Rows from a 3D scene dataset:
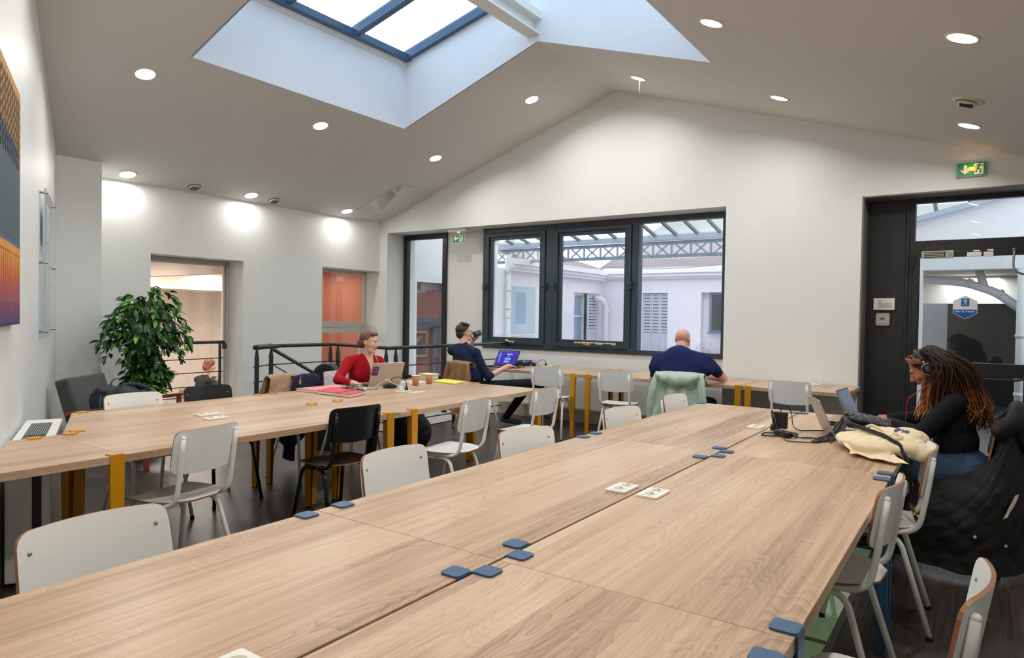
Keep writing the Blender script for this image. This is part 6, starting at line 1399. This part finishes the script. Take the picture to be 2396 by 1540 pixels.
# ---- tote bag
def stuff_bag(name, label, prims, mt, vox=.008, sm=4, amp=.010, sc=14, cat='bag', base=(0,0,0), t=None, nm='bag_body'):
    if t is None: t = thing(name, label, cat, base)
    f = Fig()
    for q in prims:
        if q[0] == 'e': f.ell(q[1], q[2], 0, Matrix.Rotation(q[3], 3, 'Z') if len(q) > 3 else None)
        else: f.cone(q[1], q[2], q[3], q[4], 0)
    o = f.finish(nm, [mt], vox, sm, t)
    zmin = min(v.co.z for v in o.data.vertices)
    for v in o.data.vertices:
        n = noise.noise_vector(v.co*sc)*amp; rg = abs(noise.noise(v.co*sc*1.9+Vector((3,7,1)))); n.z -= max(0, .28-rg)*amp*3.2; v.co += n; v.co.z = max(v.co.z, zmin)
    return t, o
M_can = mat('natural_canvas', (230,210,176), .85, noise_amt=.06, noise_scale=12, bump=.3, bump_scale=30)
t, tote = stuff_bag('tote_bag', 'crumpled natural canvas tote bag with blue lettering on the right table corner', [
    ('e', (-.50,3.98,.795), (.13,.17,.042), .6), ('e', (-.40,3.86,.800), (.15,.13,.047), .4), ('e', (-.31,3.88,.805), (.11,.14,.05), .2), ('e', (-.42,4.06,.815), (.13,.12,.055), .3), ('e', (-.30,4.02,.82), (.10,.12,.06), .1), ('e', (-.44,3.80,.772), (.11,.06,.020), -.5), ('e', (-.24,3.86,.79), (.06,.09,.045), 0), ('c', (-.56,4.05,.79), (-.36,3.74,.775), .022, .020)], M_can, .006, 3, .008, 9, base=(-.42,3.9,.755))
bvt = bvh_of(tote); M_ink = mat('tote_blue_ink', (40,44,130), .6)
def top_at(x, y, lift=.002, z=1.2):
    h = bvt.ray_cast(Vector((x, y, z)), Vector((0,0,-1))); return (h[0].z if h[0] is not None else .755)+lift
for s_, sz, x, y, a in (('C', .075, -.355, 3.90, -.75), ('a', .075, -.485, 4.03, -.55), ('egrua', .045, -.325, 3.975, -.75), ("'", .05, -.375, 3.945, -.75)):
    o = text(s_, sz, (x, y, 0), Matrix.Rotation(a, 3, 'Z'), M_ink, 'lettering', t, 0.0, bold=.0012)
    W_ = WM[o.name]; inv = W_.inverted()
    bm = bmesh.new(); bm.from_mesh(o.data); bmesh.ops.triangulate(bm, faces=bm.faces); bmesh.ops.subdivide_edges(bm, edges=[e for e in bm.edges if e.calc_length() > .012], cuts=1, use_grid_fill=False); bmesh.ops.triangulate(bm, faces=bm.faces)
    for v in bm.verts:
        p = W_ @ v.co; p.z = top_at(p.x, p.y, .003); v.co = inv @ p
    bm.to_mesh(o.data); bm.free()
fp = MB()
def Pf(u, v):
    a = Vector((-.60, 4.03, 0)).lerp(Vector((-.40, 3.96, 0)), u); b = Vector((-.535, 3.72, 0)).lerp(Vector((-.275, 3.60, 0)), u); q = a.lerp(b, v)
    return (q.x+.012*math.sin(9*v+5*u), q.y+.014*math.sin(7*u), .758+.055*(1-v)**1.4+.010*abs(math.sin(8*u+3*v))*(1-.5*v)+.004)
fp.plate(Pf, 26, 18, .003, 0, 0); crinkle(fp.v, .004, 22); fp.v = [(x, y, max(z, .7525)) for x, y, z in fp.v]; fp.build('flap', M_can, t)
hl = MB()
for q in ([(-.52,4.02), (-.47,3.94), (-.40,3.87), (-.34,3.80), (-.31,3.84), (-.37,3.93), (-.44,4.02), (-.50,4.08)], [(-.48,4.06), (-.42,4.0), (-.37,3.9), (-.33,3.82)]):
    hl.tube([Vector((x, y, top_at(x, y, .006))) for x, y in [(p.x, p.y) for p in bez([(a, b, 0) for a, b in q], 5)]], .009, 8, flat=.4)
hl.build('handle', M_can, t)
# ---- black handbag with fringe
M_lea = mat('black_leather', (20,21,22), .32, noise_amt=.3, noise_scale=20, bump=.2, bump_scale=60)
t, hb_ = stuff_bag('handbag', 'black leather handbag with long fringe lying between laptop and tote bag', [('c', (-.66,4.545,.822), (-.42,4.385,.822), .042, .042), ('c', (-.655,4.53,.86), (-.42,4.38,.850), .026, .022), ('e', (-.54,4.46,.83), (.15,.055,.05), -.6), ('e', (-.56,4.47,.868), (.12,.03,.012), -.6)], M_lea, .006, 3, .005, 12, base=(-.54,4.46,.77))
fr = MB(); random.seed(31)
for i in range(60):
    a = random.uniform(-.03, .03); b = random.uniform(-.03, .03); e = (-.70+random.uniform(-.06,.05), 4.10+random.uniform(-.10,.06)); 
    if i < 22: e = (-.745+random.uniform(-.012,.012), 3.995+random.uniform(-.01,.02))
    fr.tube(bez([(-.655+a*.5, 4.46+b, .85), (-.665+a, 4.36+b, .81), (-.68+a, 4.24+b, .775), (e[0]*.5-.34+a*.3, e[1]*.5+2.09, .766), (e[0], e[1], .758)], 5), .0028, 5)
tag(fr.build('fringe', M_lea, t), kind='stuff')
MB().ell((-.66, 4.475, .872), (.008,.008,.006), n=5).ell((-.63, 4.44, .868), (.006,.006,.006), n=5).ell((-.43, 4.36, .84), (.006,.006,.008), n=5).build('brass_stud', mat('brass', (200,160,80), .25, .9), t)
sp = bez([(-.665, 4.44, .86), (-.63, 4.25, .86), (-.575, 4.08, .862), (-.48, 3.93, .862), (-.37, 3.80, .850), (-.30, 3.735, .80), (-.268, 3.70, .735), (-.255, 3.685, .62), (-.235, 3.66, .515), (-.20, 3.63, .495)], 6)
MB().tube([Vector((p.x, p.y, max(p.z, top_at(p.x, p.y, .008) if p.y > 3.74 else 0))) for p in sp], .013, 8, flat=.2).build('strap', M_lea, t)
MB().tube([(-.255,3.685,.57), (-.235,3.66,.52)], .016, 8, flat=.3).build('strap_buckle', mat('brass', (200,160,80)), t)
# ---- backpack in armchair, black rucksack under the table, bin
C_bpk = mat('navy_nylon_pack', (26,36,48), .6, noise_amt=.25, noise_scale=8, bump=.3, bump_scale=24)
t, bp_ = stuff_bag('backpack', 'dark navy backpack slumped on the grey armchair', [('e', (-6.42,2.86,.60), (.13,.13,.16), .2), ('e', (-6.36,2.98,.62), (.14,.15,.13), .4), ('e', (-6.32,3.15,.60), (.13,.16,.09), .2), ('c', (-6.42,2.80,.52), (-6.36,2.80,.70), .07, .05)], C_bpk, .010, 3, .010, 12, base=(-6.4,2.95,.45))
hs = MB().tube(bez([(-6.38,2.88,.735), (-6.38,2.90,.79), (-6.37,2.96,.80), (-6.36,2.985,.74)], 5), .009, 8, flat=.5); hs.tube(bez([(-6.34,2.95,.735), (-6.32,3.05,.750), (-6.30,3.15,.715), (-6.30,3.22,.65)], 5), .018, 8, flat=.35); hs.build('shoulder_strap', mat('dark_teal_strap', (34,50,62), .6), t)
MB().tube(bez([(-6.33,2.78,.68), (-6.30,2.76,.56), (-6.33,2.80,.47)], 5), .006, 6).build('piping', mat('teal_piping', (48,92,120), .5), t)
t, rk = stuff_bag('backpack', 'black rucksack on the floor under the far end of the left table', [('e', (-4.90,5.02,.24), (.15,.16,.23), .3), ('e', (-4.88,5.18,.26), (.15,.17,.22), .2), ('e', (-4.86,5.30,.18), (.12,.12,.17), 0)], mat('black_nylon_pack', (22,22,26), .6, noise_amt=.25, noise_scale=8, bump=.3, bump_scale=24), .011, 3, .010, 10, base=(-4.9,5.1,0))
MB().tube(bez([(-4.74,5.10,.40), (-4.71,5.16,.30), (-4.73,5.22,.18)], 5), .007, 6).build('zip', mat('grey_zip', (90,90,92), .4, .6), t)
bn = thing('waste_bin', 'black round-topped bin with an arched opening behind the woman in red', 'bin', (-5.62, 4.72, 0))
b = MB()
def arch(w_, h): return [(-w_, 0), (w_, 0), (w_, h-w_)]+[(w_*math.cos(a), h-w_+w_*math.sin(a)) for a in np.linspace(.2, PI-.2, 9)]+[(-w_, h-w_)]
Mb_ = Matrix(((.75,0,.66,-5.70), (.66,0,-.75,4.76), (0,1,0,0), (0,0,0,1)))
b.prism(arch(.125, .905), 0, .22, M=Mb_); b.build('shell', mat('bin_black', (30,32,33), .35), bn, bevel=.02, seg=3)
Mb2 = Matrix(((.75,0,.66,-5.70+.66*.221), (.66,0,-.75,4.76-.75*.221), (0,1,0,.42), (0,0,0,1))); MB().prism(arch(.09, .44), 0, .004, M=Mb2).build('opening', mat('bin_inside', (8,8,9), .7), bn)
# ---- armchair
ar = thing('armchair', 'dark grey upholstered armchair with reddish wooden arms in the left corner', 'armchair', (-6.55, 2.98, 0))
M_uph = mat('charcoal_upholstery', (66,68,64), .9, noise_amt=.12, noise_scale=60, sheen=.3, bump=.2, bump_scale=200); M_tk = mat('red_brown_teak', (136,66,36), .4, noise_amt=.2, noise_scale=20)
Mar = Matrix.Translation((-6.52, 3.10, 0)) @ Matrix.Rotation(math.radians(40), 4, 'Z')
Mbk = Mar @ Matrix.Translation((-.30, 0, .36)) @ Matrix.Rotation(math.radians(-16), 4, 'Y')
MB().box(-.06, .06, -.33, .33, 0, .46, M=Mbk).build('back_cushion', M_uph, ar, bevel=.035, seg=4)
MB().box(-.30, .30, -.29, .29, .31, .44, M=Mar).build('seat_cushion', M_uph, ar, bevel=.03, seg=4)
for s in (-1, 1):
    MB().bar(Mar @ Vector((-.36, s*.355, .50)), Mar @ Vector((.36, s*.355, .60)), .05, .032).build('armrest', M_tk, ar, bevel=.008)
    for x in (-.28, .32): MB().box(x-.02, x+.02, s*.355-.02, s*.355+.02, 0, .545+x*.13, M=Mar).build('leg', M_tk, ar, bevel=.005)
MB().box(-.30, .34, -.31, .31, .27, .31, M=Mar).build('seat_frame', M_tk, ar, bevel=.004)
# ================================================================== FICUS
fx, fy = -7.22, 3.60
fc_ = thing('ficus_tree', 'potted artificial ficus tree with glossy dark and bright green leaves by the left window', 'plant', (fx, fy, 0))
MB().lathe([(.0005,.0), (.13,0), (.17,.30), (.185,.31), (.185,.34), (.165,.34), (.16,.30), (.0005,.29)], 26, M=Matrix.Translation((fx, fy, 0))).build('pot', mat('terracotta_pot', (160,96,66), .7, noise_amt=.1), fc_)
M_bark = mat('ficus_bark', (136,84,52), .8, noise_amt=.35, noise_scale=30, bump=.4)
M_lf = [mat('leaf_dark', (34,68,36), .28, noise_amt=.3, noise_scale=3), mat('leaf_mid', (46,96,40), .28, noise_amt=.3, noise_scale=3), mat('leaf_bright', (104,168,50), .35, noise_amt=.15, noise_scale=3)]
random.seed(17); ends = []
trs = [((-.03,-.02), (-.10,-.10), 1.35), ((.02,.0), (.04,.02), 1.52), ((.0,.03), (.05,.11), 1.40), ((.03,-.01), (.10,-.05), 1.25)]
for a, b, h in trs:
    pts = [(fx+a[0], fy+a[1], .30), (fx+a[0]*1.3+.01, fy+a[1]*1.3, .62), (fx+(a[0]+b[0])*.6, fy+(a[1]+b[1])*.6, .95), (fx+b[0], fy+b[1], h)]
    p = bez(pts, 5); MB().tube(p, [.019-.0008*i for i in range(len(p))], 8).build('trunk', M_bark, fc_)
leaf_pos = []; brs = 0
def branch(base, az, L, rise, droop):
    global brs
    d = Vector((math.cos(az), math.sin(az), 0)); b = Vector(base)
    pts = [b, b+d*L*.35+Vector((0,0,rise*.7)), b+d*L*.7+Vector((0,0,rise)), b+d*L+Vector((0,0,rise-droop))]
    p = bez(pts, 5); MB().tube(p, [.0045-.0002*i for i in range(len(p))], 5).build('branch', M_bark, fc_); brs += 1
    for i in range(3, len(p)):
        for k in range(2): leaf_pos.append((p[i]+Vector((random.uniform(-.03,.03), random.uniform(-.03,.03), random.uniform(-.03,.02))), az+random.uniform(-1.3,1.3)))
    leaf_pos.append((p[-1], az))
for i in range(46):
    tier = i/46; az = i*2.399+random.uniform(-.3,.3); z = .78+.62*tier; L = (.42 if tier < .75 else .30)*random.uniform(.75, 1.08)
    if tier < .22: L *= .55
    branch((fx+random.uniform(-.05,.05), fy+random.uniform(-.05,.05), z), az, L, random.uniform(.10,.20)*(1+tier*.3), random.uniform(.06,.20))
branch((fx+.02, fy+.02, 1.42), .5, .06, .24, .0); branch((fx, fy-.04, 1.38), 4.2, .14, .20, .02)
for i in range(34):
    az = i*2.399; branch((fx+random.uniform(-.04,.04), fy+random.uniform(-.04,.04), random.uniform(.55,.80)), az, random.uniform(.12,.26), random.uniform(.02,.10), random.uniform(.05,.12))
for i in range(190):
    a = random.uniform(0, 2*PI); e = random.uniform(-.5, 1.2); r = random.uniform(.72, 1.0); leaf_pos.append((Vector((fx+.38*r*math.cos(a)*math.cos(e), fy+.41*r*math.sin(a)*math.cos(e), 1.18+.36*r*math.sin(e))), a))
def leaf_shape(L, Wd):
    m = MB(); n = 5; vs = []; 
    for i in range(n+1):
        t = i/n; w_ = Wd*math.sin(PI*min(1, t*.92+.04))**.8*(1-.25*t) if 0 < i < n else .0006; y = L*t; z = -.25*L*t*t
        vs += [(-w_, y, z+.25*w_), (0, y, z-.12*w_), (w_, y, z+.25*w_)]
    f_ = []
    for i in range(n):
        a = i*3; f_ += [(a, a+1, a+4, a+3), (a+1, a+2, a+5, a+4)]
    m.add(vs, f_, 0, True); return m
LM = []
for c in range(3):
    for s in (.100, .084):
        me = leaf_shape(s, s*.245).mesh('leaf'); me.materials.append(M_lf[c]); LM.append(me)
random.shuffle(leaf_pos)
leaf_pos.sort(key=lambda q: -(q[0].x*.64-q[0].y*.77)+random.uniform(0, .35))   # the ones towards the room first
rest = [MB() for _ in range(3)]
for i, (p, az) in enumerate(leaf_pos):
    c = 2 if random.random() < .16 else (1 if random.random() < .5 else 0); tilt = random.uniform(-1.25, .05)
    M = Matrix.Translation(p) @ Matrix.Rotation(az-PI/2, 4, 'Z') @ Matrix.Rotation(tilt, 4, 'X') @ Matrix.Rotation(random.uniform(-.7,.7), 4, 'Y')
    if p.x-.09 < -8.05 and p.y < 4.1: continue
    if i < 300:
        o = bpy.data.objects.new('leaf', LM[c*2+(i % 2)]); COL.objects.link(o); o.parent = fc_; o.matrix_local = wm(fc_).inverted() @ M
    else:
        l = leaf_shape(.092, .0225); rest[c].add([M @ Vector(v) for v in l.v], l.f, 0, True)
for c in range(3):
    if rest[c].v: tag(rest[c].build('foliage', M_lf[c], fc_), kind='stuff')
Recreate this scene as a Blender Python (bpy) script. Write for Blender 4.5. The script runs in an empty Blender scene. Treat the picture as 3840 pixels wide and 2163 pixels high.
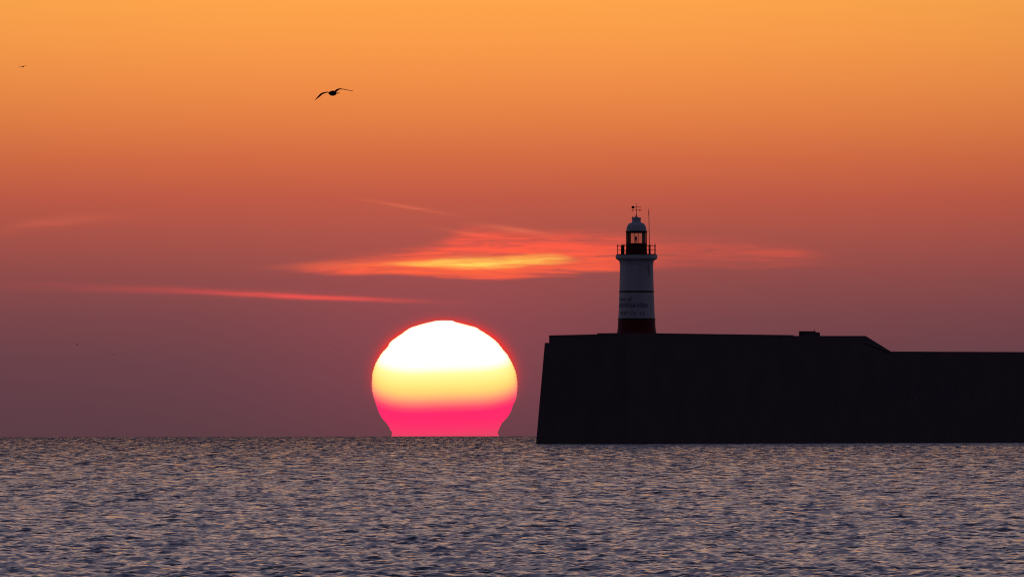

- _YOUR OBJECTIVE_:
Select every line above that contains the word "picture", and copy it.

- _EXPECTED ANSWER_:
Keep writing the Blender script for this image. This is part 6, starting at line 1399. This part finishes the script. Take the picture to be 2396 by 1540 pixels.
Recreate this scene as a Blender Python (bpy) script. Write for Blender 4.5. The script runs in an empty Blender scene. Treat the picture as 3840 pixels wide and 2163 pixels high.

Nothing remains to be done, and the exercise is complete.